John Scofield’s „Combo 66“ | 16.11.2018

Donaukurier | Karl Leitner
 

Es gibt John Scofield in vielen Varianten. Als Modern- oder Soul-Jazzer, als Vertreter der Fusion-, Funk- und Rockfraktion, als Coverartist sogar. Und vor nicht allzu langer Zeit flirtete er auch noch mit der Country-Music. Man weiß also nie so ganz genau, was man bei einem seiner Konzerte erwarten darf. Ja, dieser John Scofield hat mehrere Gesichter, ziemlich viele sogar.

Das zeigt sich auch beim Birdland Radio Jazz Festival-Konzert im Kongregationssaal der Neuburger Residenz, in den der Auftritt mit seiner hervorragend besetzten Combo 66 wegen des Zuschaueransturms verlegt worden ist. Die akustischen Gegebenheiten dort sind zwar für ein Konzert mit elektrisch verstärkten Instrumenten nicht optimal, was vor allem vor der Pause den Höreindruck beeinträchtigt, nicht aber die Klasse Scofields und seiner Mannen (Gerald Clayton an Piano und Orgel, Vincente Archer am Kontrabass und Bill Stewart am Schlagzeug) in Frage stellt.

Als traumhaft sicherer Pendler zwischen den stilistischen Welten des flirrenden BeBop auf der einen Seite und der pumpenden Grooves auf der anderen offenbart Tausendsassa Scofield bei aller Unberechenbarkeit auch Seiten, auf die man zählen kann. Immer. Die eine ist sein Ton. Der ist unverkennbar. Man wüsste auch im Blindtest nach drei Sekunden, mit wem man es zu tun hat. Dasselbe gilt für die Art, wie er die Musik anordnet, wie er das Thema einer Komposition umspielt, das im Dickicht seiner weit verzweigten improvisatorischen Ausflüge fast verloren schien, dann plötzlich durchschimmert, wieder aufgegriffen wird, sich endgültig verliert oder aber am Ende des Stücks in einem letzten Durchlauf dem Zuhörer geradezu eingehämmert wird.

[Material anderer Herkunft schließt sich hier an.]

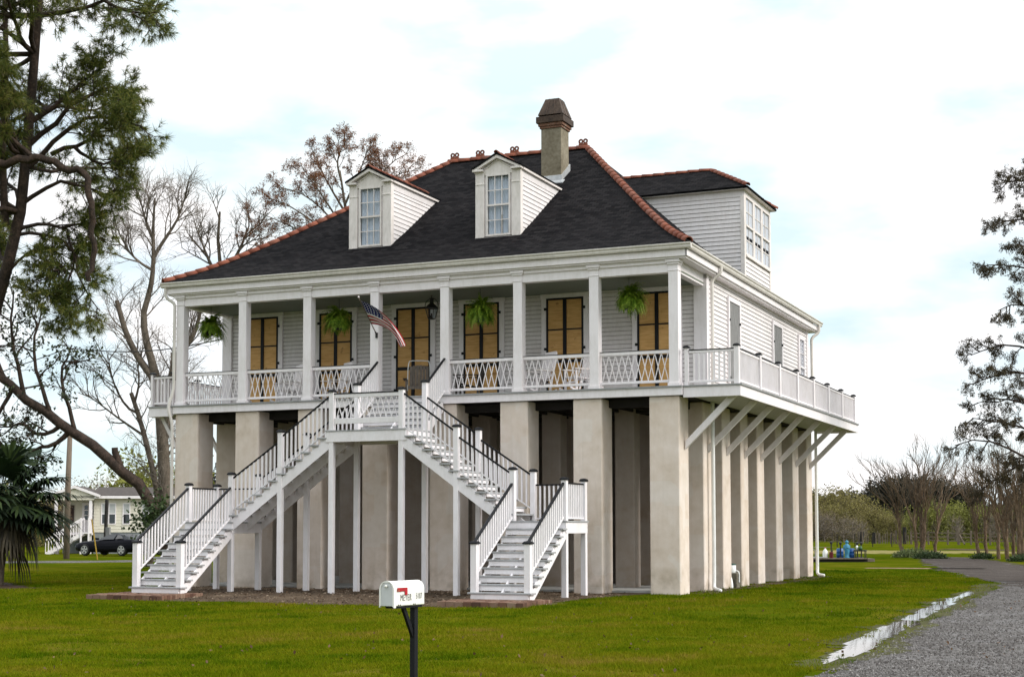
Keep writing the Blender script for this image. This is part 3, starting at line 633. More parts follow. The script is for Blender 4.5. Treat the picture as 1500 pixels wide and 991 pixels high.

Die Kompositionen Scofields sind durchaus komplex, deren Darstellung aber gelingt ihm auf eine sehr sinnliche, natürliche Art, weshalb man sich sofort mit ihnen anfreunden, ja, sie ins Herz schließen will. Dabei ist es egal, ob es sich um die wunderschöne Ballade „I’m Sleeping In“ handelt oder um ein Stück mit elastischem Groove wie „Can’t Dance“. Beide sind Meisterwerke und beide stammen wie so vieles an diesem Abend vom aktuellen Album „Combo 66“, ein wahrer Quell an exzellenten Kompositionen, die die Basis bilden für ein ebenfalls exzellentes Konzert, das Scofield, der die entspannte Atmosphäre in Neuburg bereits von mehreren Auftritten her kennt und schätzt, nach eigener Aussage auch selber genießt.

Ein Stück freilich stammt nicht von ihm, sondern von Bill Stewart. Er nennt es „F U Donald“, und dem Gesichtsausdruck Scofields bei der Ansage nach zu urteilen handelt es sich bei dem im Titel Genannten nicht um Donald Duck.